Think about your professional reputation.  How do you want to be seen by your students, faculty, parents and the community?  Even in a profession as protected and controlled as education - in terms of laws and policies that govern all aspects of our employment,- how our public perceives us has a great effect on our well we are able to do our jobs.

Speaking to marketing graduates at Northwestern University's commencement, Paul M. Rand, president and chief executive officer of Zocalo Group, spoke on five steps that can ensure you are regarded in the manner you desire.

  1. Develop a clear and purposeful story of how you want people to talk about and recommend both you and your brands.  How do you want your students to see you? Your colleagues, parents and supervisors?  Develop a clear vision of how you wish to be perceived.  For our purposes, our brand is what we want to sell.  For the third grade teacher it might be outstanding methods of differentiating instructions to meet special needs. It might mean being an a teacher responsive to parents' concerns.  You choose your brand and how you want to be known, and let these decisions guide you in developing your reputation.
  2. Live Your Brand.  Do you want to be known in your school as a leader in implementing the Common Core Standards?  Communicate your effort.  Do you want to be known as a teacher who has outstanding communications with your parents?  Don't go for days without returning phone calls.  Don't let your weekly newsletters slide. Do you want you library media program to be the centerpiece of the school?  Keep promoting it.  Be a part of everything that keeps you in your audiences eye. (I am personally very guilty of letting the PR aspect of my program slide.  Not good.  Certainly not smart.)
  3. Be Human, Transparent and Live Up to Mistakes Quickly.  Shocking as this may seem, none of us our perfect.  But our children tend to idealize the adults they know.  They tend to think their teachers know everything and that their librarian has read every book in the library.  It's okay not to be perfect and to confess to that.  It is healthy for children to see grownups admitting deficiencies.  The same goes with our interactions with our peers.  s your brand being a leader in professional development at your school, but failed to read the assignment for the book study?   Confess, catch up and email your peers you understandings of the missed assignment. Be true.
  4. Stay engaging and interesting.  Keep the conversations current.  It is what you are doing now and how that fits into present issues that will interest your clientele.  What you've done in the past might build an impressive resume, but "What Have You Done for Me Lately?" is the question on everyone's mind.
  5. Regularly evaluate and evolve – but stay true to your core.  All of our programs are evolving, for if they don't evolve, they die.  This is especially true of libraries but applies to other aspects of education, too.  Know what is going on in your profession and evaluate how you can use this knowledge to improve what is important to you.

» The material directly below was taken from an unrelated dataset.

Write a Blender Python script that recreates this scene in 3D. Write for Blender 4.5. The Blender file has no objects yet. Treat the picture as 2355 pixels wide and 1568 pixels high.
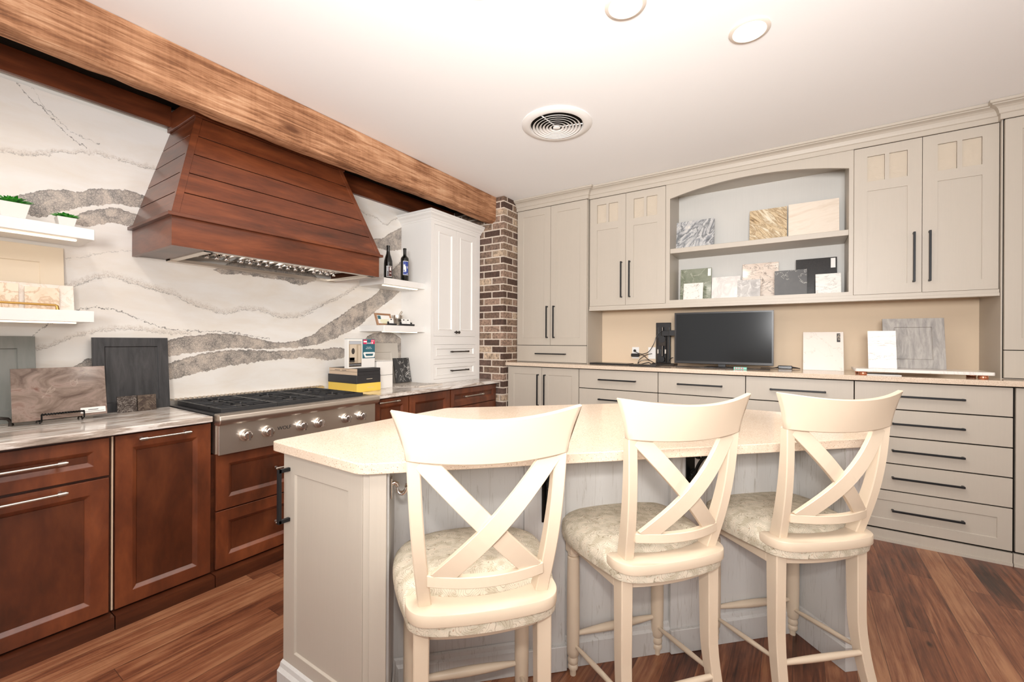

Rand, Paul. "How to Live a Recommendable Life." - Brian Solis. N.p., 5 July 2012. Web. 05
July 2012. .

Thursday, January 26, 2012

Looking forward to the Karen Greene and Friends jazz performance at Bridgeport Conf. Center this Saturday night. Will I see you there?

Friday, January 13, 2012

All roads I was on this morning looked fine, but I can't help thinking that looks are deceptive. Be careful.

Monday, January 9, 2012

Of course I can start my truck and clean it off each morning by myself. But I am thankful to have someone who does it for me.Thanks, Danny!

Friday, January 6, 2012

151 checkouts in 80 minutes. Business is brisk!

Wednesday, January 4, 2012

Brookhaven Road is heavily salted today! Go, DOH!

Tuesday, January 3, 2012

Summer School to East Gate is heavily salted and almost clear. Route 7 is greasy. Brookhaven Road is "picturesque."